__SUPPLIED MATERIAL__.
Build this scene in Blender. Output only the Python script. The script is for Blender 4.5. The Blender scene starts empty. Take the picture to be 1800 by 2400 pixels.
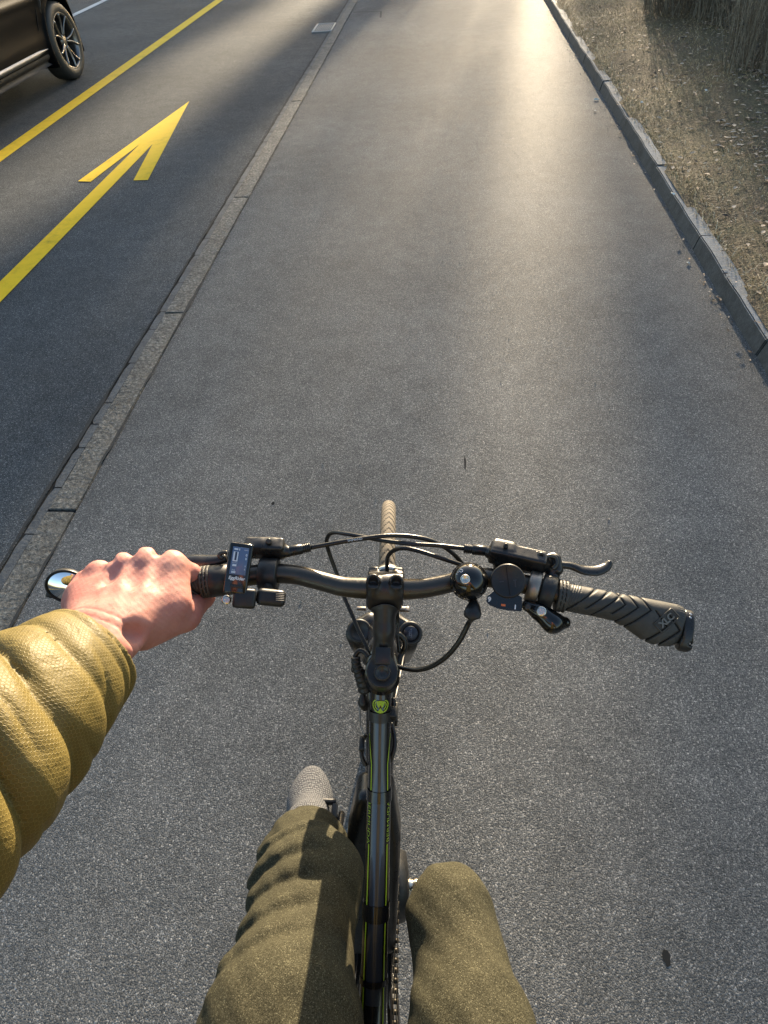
import bpy, bmesh, math, random
import numpy as np
from mathutils import Vector, Matrix
random.seed(7); rng = np.random.default_rng(11)
sc = bpy.context.scene
C = sc.collection

# ---------------------------------------------------------------- camera
FOC, HC = 1450.0, 1.56                       # focal length in photo pixels, lens height in metres
CX, CY = 900.0, 1200.0
Fc = Vector((150, 1582, -FOC)).normalized()  # road direction seen in camera axes
Rc = Vector((1, -.01, (150 - 15.8) / FOC)); Rc = (Rc - Rc.dot(Fc) * Fc).normalized()
Uc = Rc.cross(Fc).normalized()
MW = Matrix((Rc, Fc, Uc))                    # camera axes -> world axes (X across, Y along the road, Z up)
cam_d = bpy.data.cameras.new('camera'); cam = bpy.data.objects.new('camera', cam_d); C.objects.link(cam)
cam_d.sensor_fit = 'VERTICAL'; cam_d.sensor_height = 24; cam_d.lens = 24 * FOC / 2400
cam_d.clip_start = .02; cam_d.clip_end = 2000
cam.matrix_world = Matrix.Translation((0, 0, HC)) @ MW.to_4x4()
sc.camera = cam

# ---------------------------------------------------------------- sky and sun
SUN_AZ, SUN_EL = math.radians(6.5), math.radians(11.5)    # azimuth clockwise from +Y
w = bpy.data.worlds.new('World'); sc.world = w; w.use_nodes = True
nt = w.node_tree; nt.nodes.clear()
sky = nt.nodes.new('ShaderNodeTexSky'); sky.sky_type = 'NISHITA'; sky.sun_disc = False
sky.sun_elevation = SUN_EL; sky.sun_rotation = SUN_AZ; sky.dust_density = 1.6; sky.ozone_density = 1.2
bg = nt.nodes.new('ShaderNodeBackground'); bg.inputs[1].default_value = .097
wo = nt.nodes.new('ShaderNodeOutputWorld')
nt.links.new(sky.outputs[0], bg.inputs[0]); nt.links.new(bg.outputs[0], wo.inputs[0])
sun_d = bpy.data.lights.new('sun', 'SUN'); sun_d.energy = 4.7; sun_d.angle = math.radians(.53); sun_d.color = (1, .81, .56)
sun = bpy.data.objects.new('sun', sun_d); C.objects.link(sun)
SD = Vector((math.sin(SUN_AZ) * math.cos(SUN_EL), math.cos(SUN_AZ) * math.cos(SUN_EL), math.sin(SUN_EL)))
sun.rotation_euler = SD.to_track_quat('Z', 'Y').to_euler(); sun.location = SD * 60
sc.view_settings.view_transform = 'Standard'; sc.view_settings.look = 'None'
sc.view_settings.exposure = 1.9; sc.view_settings.gamma = 1

# ---------------------------------------------------------------- helpers
def ray(px, py):
    return MW @ Vector((px - CX, CY - py, -FOC))
def G(px, py, z=0.0):                         # point of the ground (height z) under a photo pixel
    d = ray(px, py); t = (z - HC) / d.z
    return Vector((d.x * t, d.y * t, z))
def link(o, parent=None):
    C.objects.link(o)
    if parent: o.parent = parent
    return o
def tag(o, label=None, cat=None, group=None, kind=None):
    if label: o['label'] = label
    if cat: o['category'] = cat
    if group: o['group'] = group
    if kind: o['kind'] = kind
    return o
def empty(name, loc=(0, 0, 0), rz=0, mat=None):
    o = bpy.data.objects.new(name, None); C.objects.link(o); o.empty_display_size = .1
    if mat is not None: o.matrix_world = mat
    else: o.location = loc; o.rotation_euler = (0, 0, rz)
    return o
class MB:
    def __init__(s): s.v = []; s.f = []; s.m = []; s.n = 0
    def add(s, v, f, mi=0):
        b = s.n; v = np.asarray(v, float).reshape(-1, 3); s.v.append(v); s.n += len(v)
        s.f += [tuple(int(i) + b for i in q) for q in f]; s.m += [mi] * len(f); return s
    def build(s, name, mat, parent=None, smooth=True, ang=None):
        me = bpy.data.meshes.new(name); me.from_pydata(np.concatenate(s.v).tolist(), [], s.f); me.update()
        mats = mat if isinstance(mat, (list, tuple)) else [mat]
        for m in mats: me.materials.append(m)
        if len(mats) > 1: me.polygons.foreach_set('material_index', s.m)
        o = bpy.data.objects.new(name, me); link(o, parent)
        if smooth:
            me.polygons.foreach_set('use_smooth', [True] * len(me.polygons))
            if ang: me.set_sharp_from_angle(angle=math.radians(ang))
        return o
def catmull(P, n=8):
    P = [np.asarray(p, float) for p in P]
    if len(P) < 3: return np.array([P[0] + (P[-1] - P[0]) * t for t in np.linspace(0, 1, n + 1)])
    Q = [2 * P[0] - P[1]] + P + [2 * P[-1] - P[-2]]; out = []
    for i in range(1, len(Q) - 2):
        for t in np.arange(n) / n:
            a, b, c, d = Q[i-1], Q[i], Q[i+1], Q[i+2]
            out.append(.5 * (2*b + (c-a)*t + (2*a-5*b+4*c-d)*t*t + (3*b-a-3*c+d)*t**3))
    out.append(P[-1]); return np.array(out)
def frames(P):
    P = np.asarray(P, float); T = np.gradient(P, axis=0); T /= np.linalg.norm(T, axis=1)[:, None] + 1e-12
    up = np.array([0, 0, 1.]) if abs(T[0][2]) < .9 else np.array([0, 1., 0])
    N = []; n = np.cross(np.cross(T[0], up), T[0]); n /= np.linalg.norm(n)
    for t in T:
        n = n - t * n.dot(t); n /= np.linalg.norm(n); N.append(n)
    N = np.array(N); return T, N, np.cross(T, N)
def tube(mb, P, r, seg=12, n=8, cap=True, smoothp=True, shape=None, mi=0):
    """r: number, list per control point, or list of (rn, rb)"""
    P0 = [np.asarray(p, float) for p in P]
    Q = catmull(P0, n) if smoothp else np.array(P0)
    k = len(Q)
    if np.isscalar(r): rr = np.full((k, 2), r)
    else:
        r = np.array([(a, a) if np.isscalar(a) else a for a in r], float)
        tq = np.linspace(0, len(P0) - 1, k); rr = np.stack([np.interp(tq, range(len(P0)), r[:, j]) for j in (0, 1)], 1)
    T, N, B = frames(Q); a = np.linspace(0, 2 * np.pi, seg, endpoint=False)
    V = Q[:, None] + N[:, None] * (np.cos(a)[None, :, None] * rr[:, 0][:, None, None]) + B[:, None] * (np.sin(a)[None, :, None] * rr[:, 1][:, None, None])
    if shape is not None: V = shape(V, Q, T, N, B, a)
    F = [(i*seg+j, i*seg+(j+1) % seg, (i+1)*seg+(j+1) % seg, (i+1)*seg+j) for i in range(k-1) for j in range(seg)]
    V = V.reshape(-1, 3)
    if cap: F += [tuple(range(seg-1, -1, -1)), tuple(range((k-1)*seg, k*seg))]
    mb.add(V, F, mi); return mb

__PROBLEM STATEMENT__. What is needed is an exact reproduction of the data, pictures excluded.

__WORKED ANSWER__.
Build this scene in Blender. Output only the Python script. The script is for Blender 4.5. The Blender scene starts empty. Take the picture to be 1800 by 2400 pixels.
import bpy, bmesh, math, random
import numpy as np
from mathutils import Vector, Matrix
random.seed(7); rng = np.random.default_rng(11)
sc = bpy.context.scene
C = sc.collection

# ---------------------------------------------------------------- camera
FOC, HC = 1450.0, 1.56                       # focal length in photo pixels, lens height in metres
CX, CY = 900.0, 1200.0
Fc = Vector((150, 1582, -FOC)).normalized()  # road direction seen in camera axes
Rc = Vector((1, -.01, (150 - 15.8) / FOC)); Rc = (Rc - Rc.dot(Fc) * Fc).normalized()
Uc = Rc.cross(Fc).normalized()
MW = Matrix((Rc, Fc, Uc))                    # camera axes -> world axes (X across, Y along the road, Z up)
cam_d = bpy.data.cameras.new('camera'); cam = bpy.data.objects.new('camera', cam_d); C.objects.link(cam)
cam_d.sensor_fit = 'VERTICAL'; cam_d.sensor_height = 24; cam_d.lens = 24 * FOC / 2400
cam_d.clip_start = .02; cam_d.clip_end = 2000
cam.matrix_world = Matrix.Translation((0, 0, HC)) @ MW.to_4x4()
sc.camera = cam

# ---------------------------------------------------------------- sky and sun
SUN_AZ, SUN_EL = math.radians(6.5), math.radians(11.5)    # azimuth clockwise from +Y
w = bpy.data.worlds.new('World'); sc.world = w; w.use_nodes = True
nt = w.node_tree; nt.nodes.clear()
sky = nt.nodes.new('ShaderNodeTexSky'); sky.sky_type = 'NISHITA'; sky.sun_disc = False
sky.sun_elevation = SUN_EL; sky.sun_rotation = SUN_AZ; sky.dust_density = 1.6; sky.ozone_density = 1.2
bg = nt.nodes.new('ShaderNodeBackground'); bg.inputs[1].default_value = .097
wo = nt.nodes.new('ShaderNodeOutputWorld')
nt.links.new(sky.outputs[0], bg.inputs[0]); nt.links.new(bg.outputs[0], wo.inputs[0])
sun_d = bpy.data.lights.new('sun', 'SUN'); sun_d.energy = 4.7; sun_d.angle = math.radians(.53); sun_d.color = (1, .81, .56)
sun = bpy.data.objects.new('sun', sun_d); C.objects.link(sun)
SD = Vector((math.sin(SUN_AZ) * math.cos(SUN_EL), math.cos(SUN_AZ) * math.cos(SUN_EL), math.sin(SUN_EL)))
sun.rotation_euler = SD.to_track_quat('Z', 'Y').to_euler(); sun.location = SD * 60
sc.view_settings.view_transform = 'Standard'; sc.view_settings.look = 'None'
sc.view_settings.exposure = 1.9; sc.view_settings.gamma = 1

# ---------------------------------------------------------------- helpers
def ray(px, py):
    return MW @ Vector((px - CX, CY - py, -FOC))
def G(px, py, z=0.0):                         # point of the ground (height z) under a photo pixel
    d = ray(px, py); t = (z - HC) / d.z
    return Vector((d.x * t, d.y * t, z))
def link(o, parent=None):
    C.objects.link(o)
    if parent: o.parent = parent
    return o
def tag(o, label=None, cat=None, group=None, kind=None):
    if label: o['label'] = label
    if cat: o['category'] = cat
    if group: o['group'] = group
    if kind: o['kind'] = kind
    return o
def empty(name, loc=(0, 0, 0), rz=0, mat=None):
    o = bpy.data.objects.new(name, None); C.objects.link(o); o.empty_display_size = .1
    if mat is not None: o.matrix_world = mat
    else: o.location = loc; o.rotation_euler = (0, 0, rz)
    return o
class MB:
    def __init__(s): s.v = []; s.f = []; s.m = []; s.n = 0
    def add(s, v, f, mi=0):
        b = s.n; v = np.asarray(v, float).reshape(-1, 3); s.v.append(v); s.n += len(v)
        s.f += [tuple(int(i) + b for i in q) for q in f]; s.m += [mi] * len(f); return s
    def build(s, name, mat, parent=None, smooth=True, ang=None):
        me = bpy.data.meshes.new(name); me.from_pydata(np.concatenate(s.v).tolist(), [], s.f); me.update()
        mats = mat if isinstance(mat, (list, tuple)) else [mat]
        for m in mats: me.materials.append(m)
        if len(mats) > 1: me.polygons.foreach_set('material_index', s.m)
        o = bpy.data.objects.new(name, me); link(o, parent)
        if smooth:
            me.polygons.foreach_set('use_smooth', [True] * len(me.polygons))
            if ang: me.set_sharp_from_angle(angle=math.radians(ang))
        return o
def catmull(P, n=8):
    P = [np.asarray(p, float) for p in P]
    if len(P) < 3: return np.array([P[0] + (P[-1] - P[0]) * t for t in np.linspace(0, 1, n + 1)])
    Q = [2 * P[0] - P[1]] + P + [2 * P[-1] - P[-2]]; out = []
    for i in range(1, len(Q) - 2):
        for t in np.arange(n) / n:
            a, b, c, d = Q[i-1], Q[i], Q[i+1], Q[i+2]
            out.append(.5 * (2*b + (c-a)*t + (2*a-5*b+4*c-d)*t*t + (3*b-a-3*c+d)*t**3))
    out.append(P[-1]); return np.array(out)
def frames(P):
    P = np.asarray(P, float); T = np.gradient(P, axis=0); T /= np.linalg.norm(T, axis=1)[:, None] + 1e-12
    up = np.array([0, 0, 1.]) if abs(T[0][2]) < .9 else np.array([0, 1., 0])
    N = []; n = np.cross(np.cross(T[0], up), T[0]); n /= np.linalg.norm(n)
    for t in T:
        n = n - t * n.dot(t); n /= np.linalg.norm(n); N.append(n)
    N = np.array(N); return T, N, np.cross(T, N)
def tube(mb, P, r, seg=12, n=8, cap=True, smoothp=True, shape=None, mi=0):
    """r: number, list per control point, or list of (rn, rb)"""
    P0 = [np.asarray(p, float) for p in P]
    Q = catmull(P0, n) if smoothp else np.array(P0)
    k = len(Q)
    if np.isscalar(r): rr = np.full((k, 2), r)
    else:
        r = np.array([(a, a) if np.isscalar(a) else a for a in r], float)
        tq = np.linspace(0, len(P0) - 1, k); rr = np.stack([np.interp(tq, range(len(P0)), r[:, j]) for j in (0, 1)], 1)
    T, N, B = frames(Q); a = np.linspace(0, 2 * np.pi, seg, endpoint=False)
    V = Q[:, None] + N[:, None] * (np.cos(a)[None, :, None] * rr[:, 0][:, None, None]) + B[:, None] * (np.sin(a)[None, :, None] * rr[:, 1][:, None, None])
    if shape is not None: V = shape(V, Q, T, N, B, a)
    F = [(i*seg+j, i*seg+(j+1) % seg, (i+1)*seg+(j+1) % seg, (i+1)*seg+j) for i in range(k-1) for j in range(seg)]
    V = V.reshape(-1, 3)
    if cap: F += [tuple(range(seg-1, -1, -1)), tuple(range((k-1)*seg, k*seg))]
    mb.add(V, F, mi); return mb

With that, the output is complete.